— START Material for this exercise —

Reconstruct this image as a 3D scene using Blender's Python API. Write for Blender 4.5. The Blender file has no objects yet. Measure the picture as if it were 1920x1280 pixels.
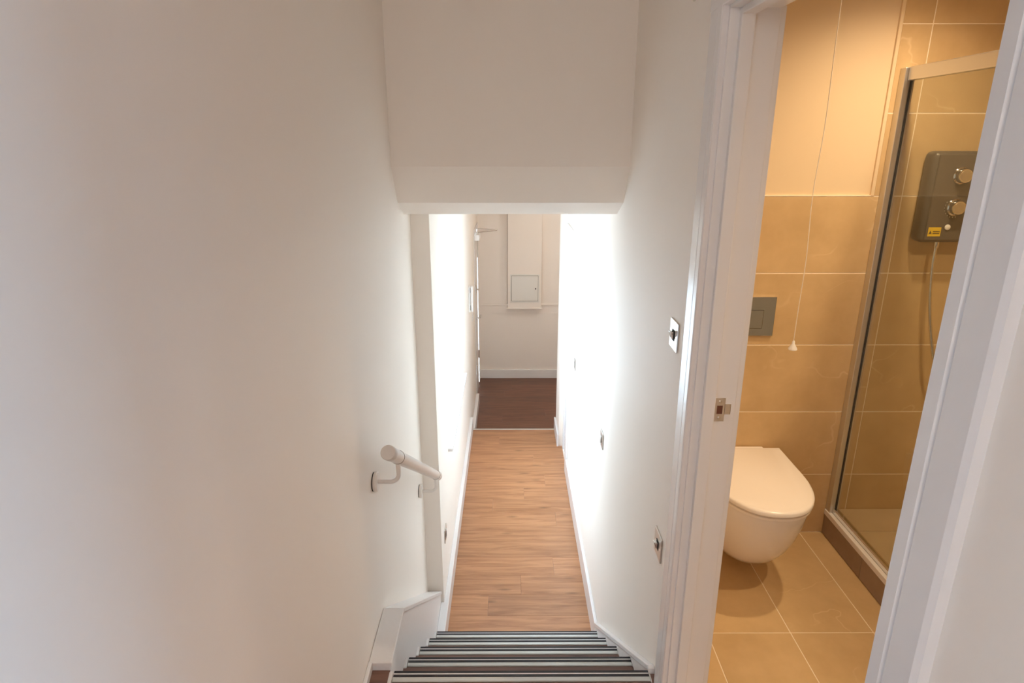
import bpy, bmesh, math, random
from mathutils import Vector, Matrix

random.seed(7)
scn = bpy.context.scene
col = scn.collection
R = math.radians

# ------------------------------------------------------------------ camera, world, lights, exposure
EYE = 1.69                      # eye height over the landing (z = 0); +y runs down the stairs
cam_d = bpy.data.cameras.new('camera')
cam = bpy.data.objects.new('camera', cam_d)
col.objects.link(cam)
cam.location = (0, 0, EYE)
cam.rotation_euler = (R(90 - 17.5), 0, R(-0.23))
cam_d.sensor_width = 36.0
cam_d.lens = 36.0 * 1180.0 / 1920.0
cam_d.clip_start = 0.02
scn.camera = cam

world = bpy.data.worlds.new('overcast_sky')
scn.world = world
world.use_nodes = True
wb = world.node_tree.nodes['Background']
wb.inputs['Color'].default_value = (0.66, 0.83, 1.0, 1)
wb.inputs['Strength'].default_value = 13.5

scn.view_settings.view_transform = 'Standard'
scn.view_settings.look = 'None'
scn.view_settings.gamma = 1.0
scn.view_settings.use_curve_mapping = False
scn.view_settings.exposure = 0.72
scn.cycles.use_denoising = True
scn.cycles.max_bounces = 11
scn.cycles.diffuse_bounces = 9
scn.cycles.glossy_bounces = 3
scn.cycles.transmission_bounces = 4
scn.cycles.transparent_max_bounces = 8
scn.cycles.sample_clamp_indirect = 12.0

def portal(name, loc, rot, sx, sy):
    l = bpy.data.lights.new(name, 'AREA')
    l.shape = 'RECTANGLE'
    l.size = sx
    l.size_y = sy
    l.cycles.is_portal = True
    o = bpy.data.objects.new(name, l)
    col.objects.link(o)
    o.location = loc
    o.rotation_euler = rot
    return o

def lamp(name, loc, watts, color, radius, spot=None):
    l = bpy.data.lights.new(name, 'SPOT' if spot else 'POINT')
    l.energy = watts
    l.color = color
    l.shadow_soft_size = radius
    if spot:
        l.spot_size = R(spot)
        l.spot_blend = 1.0
    o = bpy.data.objects.new(name, l)
    col.objects.link(o)
    o.location = loc
    return o

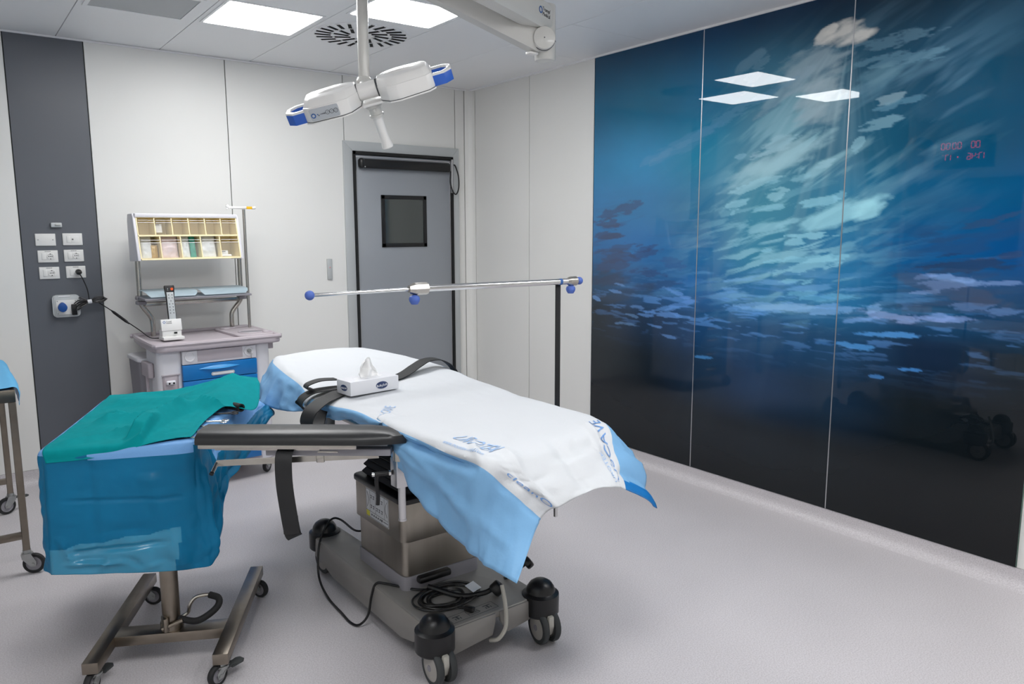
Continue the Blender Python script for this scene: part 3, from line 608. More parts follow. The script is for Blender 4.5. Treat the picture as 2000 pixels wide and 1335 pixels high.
# ================================================================== surgical lamp
def camdir(r_, u_, t_): return (RGT * r_ + UPV * u_ - FWD * t_)     # right, up, towards
HC = Vector((1.560, 3.112, 2.335))
tau = math.radians(33); ph = math.radians(15.5)
A_ = camdir(math.cos(ph), math.sin(ph), 0.02).normalized()
N_ = camdir(-math.sin(ph) * math.cos(tau), math.cos(ph) * math.cos(tau), math.sin(tau)); N_ = (N_ - A_ * N_.dot(A_)).normalized()
B_ = N_.cross(A_)            # away from the viewer
LX = Matrix((A_, B_, N_)).transposed().to_4x4(); LX.translation = HC
lamp = thing('surgical_light', 'white two-lobed operating lamp with blue handles hanging over the operating table', 'surgical lamp', tuple(HC))
def lobe(sgn):
    P = [(.045, -.045), (.085, -.105), (.13, -.118), (.262, -.098), (.288, -.072), (.288, .072), (.262, .098), (.13, .118), (.085, .105), (.045, .045)]
    T = [(.05, -.028), (.088, -.062), (.14, -.078), (.25, -.062), (.27, -.04), (.27, .04), (.25, .062), (.14, .078), (.088, .062), (.05, .028)]
    if sgn < 0: P = [(-x, y) for x, y in P][::-1]; T = [(-x, y) for x, y in T][::-1]
    g = G(); g.X = LX; g.prism(P, -.048, .014, bev=.005, top=[(x * .995, y * .985) for x, y in P]); g.prism([(x * .992, y * .97) for x, y in P], .010, .042, top=T, bev=.006, seg=3)
    g.sph((sgn * .15, 0, .036), .03, (2.6, .75, .42), 18)
    b = obj('lamp_body', g, 'white', lamp)
    g = G(); g.X = LX; g.prism([(x * 1.004, y * 1.01) for x, y in P], -.0555, -.050, mi=0); g.prism([(x * .99, y * .97) for x, y in P], -.0505, -.0475, mi=1); obj('bottom_cover', g, ['white', 'inkd'], b)
    # loop handle
    g = G(); g.X = LX
    U = [(.283, -.066), (.338, -.066), (.372, -.032), (.372, .032), (.338, .066), (.283, .066), (.283, .048), (.328, .048), (.352, .022), (.352, -.022), (.328, -.048), (.283, -.048)]
    if sgn < 0: U = [(-x, y) for x, y in U][::-1]
    g.prism(U, -.050, -.004, bev=.003); h = obj('handle', g, 'lblue', lamp, label='blue loop handle')
    g = G(); g.X = LX; g.prism(U, -.006, .004, bev=.003); obj('handle_top', g, 'white', h, label='white top of the handle')
    return b
lobe(1); lb = lobe(-1)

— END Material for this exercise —

• Task requirements
Write out the records above exactly as they stand, leaving out every picture.

• In response
Reconstruct this image as a 3D scene using Blender's Python API. Write for Blender 4.5. The Blender file has no objects yet. Measure the picture as if it were 1920x1280 pixels.
import bpy, bmesh, math, random
from mathutils import Vector, Matrix

random.seed(7)
scn = bpy.context.scene
col = scn.collection
R = math.radians

# ------------------------------------------------------------------ camera, world, lights, exposure
EYE = 1.69                      # eye height over the landing (z = 0); +y runs down the stairs
cam_d = bpy.data.cameras.new('camera')
cam = bpy.data.objects.new('camera', cam_d)
col.objects.link(cam)
cam.location = (0, 0, EYE)
cam.rotation_euler = (R(90 - 17.5), 0, R(-0.23))
cam_d.sensor_width = 36.0
cam_d.lens = 36.0 * 1180.0 / 1920.0
cam_d.clip_start = 0.02
scn.camera = cam

world = bpy.data.worlds.new('overcast_sky')
scn.world = world
world.use_nodes = True
wb = world.node_tree.nodes['Background']
wb.inputs['Color'].default_value = (0.66, 0.83, 1.0, 1)
wb.inputs['Strength'].default_value = 13.5

scn.view_settings.view_transform = 'Standard'
scn.view_settings.look = 'None'
scn.view_settings.gamma = 1.0
scn.view_settings.use_curve_mapping = False
scn.view_settings.exposure = 0.72
scn.cycles.use_denoising = True
scn.cycles.max_bounces = 11
scn.cycles.diffuse_bounces = 9
scn.cycles.glossy_bounces = 3
scn.cycles.transmission_bounces = 4
scn.cycles.transparent_max_bounces = 8
scn.cycles.sample_clamp_indirect = 12.0

def portal(name, loc, rot, sx, sy):
    l = bpy.data.lights.new(name, 'AREA')
    l.shape = 'RECTANGLE'
    l.size = sx
    l.size_y = sy
    l.cycles.is_portal = True
    o = bpy.data.objects.new(name, l)
    col.objects.link(o)
    o.location = loc
    o.rotation_euler = rot
    return o

def lamp(name, loc, watts, color, radius, spot=None):
    l = bpy.data.lights.new(name, 'SPOT' if spot else 'POINT')
    l.energy = watts
    l.color = color
    l.shadow_soft_size = radius
    if spot:
        l.spot_size = R(spot)
        l.spot_blend = 1.0
    o = bpy.data.objects.new(name, l)
    col.objects.link(o)
    o.location = loc
    return o

Continue the Blender Python script for this scene: part 3, from line 608. More parts follow. The script is for Blender 4.5. Treat the picture as 2000 pixels wide and 1335 pixels high.
# ================================================================== surgical lamp
def camdir(r_, u_, t_): return (RGT * r_ + UPV * u_ - FWD * t_)     # right, up, towards
HC = Vector((1.560, 3.112, 2.335))
tau = math.radians(33); ph = math.radians(15.5)
A_ = camdir(math.cos(ph), math.sin(ph), 0.02).normalized()
N_ = camdir(-math.sin(ph) * math.cos(tau), math.cos(ph) * math.cos(tau), math.sin(tau)); N_ = (N_ - A_ * N_.dot(A_)).normalized()
B_ = N_.cross(A_)            # away from the viewer
LX = Matrix((A_, B_, N_)).transposed().to_4x4(); LX.translation = HC
lamp = thing('surgical_light', 'white two-lobed operating lamp with blue handles hanging over the operating table', 'surgical lamp', tuple(HC))
def lobe(sgn):
    P = [(.045, -.045), (.085, -.105), (.13, -.118), (.262, -.098), (.288, -.072), (.288, .072), (.262, .098), (.13, .118), (.085, .105), (.045, .045)]
    T = [(.05, -.028), (.088, -.062), (.14, -.078), (.25, -.062), (.27, -.04), (.27, .04), (.25, .062), (.14, .078), (.088, .062), (.05, .028)]
    if sgn < 0: P = [(-x, y) for x, y in P][::-1]; T = [(-x, y) for x, y in T][::-1]
    g = G(); g.X = LX; g.prism(P, -.048, .014, bev=.005, top=[(x * .995, y * .985) for x, y in P]); g.prism([(x * .992, y * .97) for x, y in P], .010, .042, top=T, bev=.006, seg=3)
    g.sph((sgn * .15, 0, .036), .03, (2.6, .75, .42), 18)
    b = obj('lamp_body', g, 'white', lamp)
    g = G(); g.X = LX; g.prism([(x * 1.004, y * 1.01) for x, y in P], -.0555, -.050, mi=0); g.prism([(x * .99, y * .97) for x, y in P], -.0505, -.0475, mi=1); obj('bottom_cover', g, ['white', 'inkd'], b)
    # loop handle
    g = G(); g.X = LX
    U = [(.283, -.066), (.338, -.066), (.372, -.032), (.372, .032), (.338, .066), (.283, .066), (.283, .048), (.328, .048), (.352, .022), (.352, -.022), (.328, -.048), (.283, -.048)]
    if sgn < 0: U = [(-x, y) for x, y in U][::-1]
    g.prism(U, -.050, -.004, bev=.003); h = obj('handle', g, 'lblue', lamp, label='blue loop handle')
    g = G(); g.X = LX; g.prism(U, -.006, .004, bev=.003); obj('handle_top', g, 'white', h, label='white top of the handle')
    return b
lobe(1); lb = lobe(-1)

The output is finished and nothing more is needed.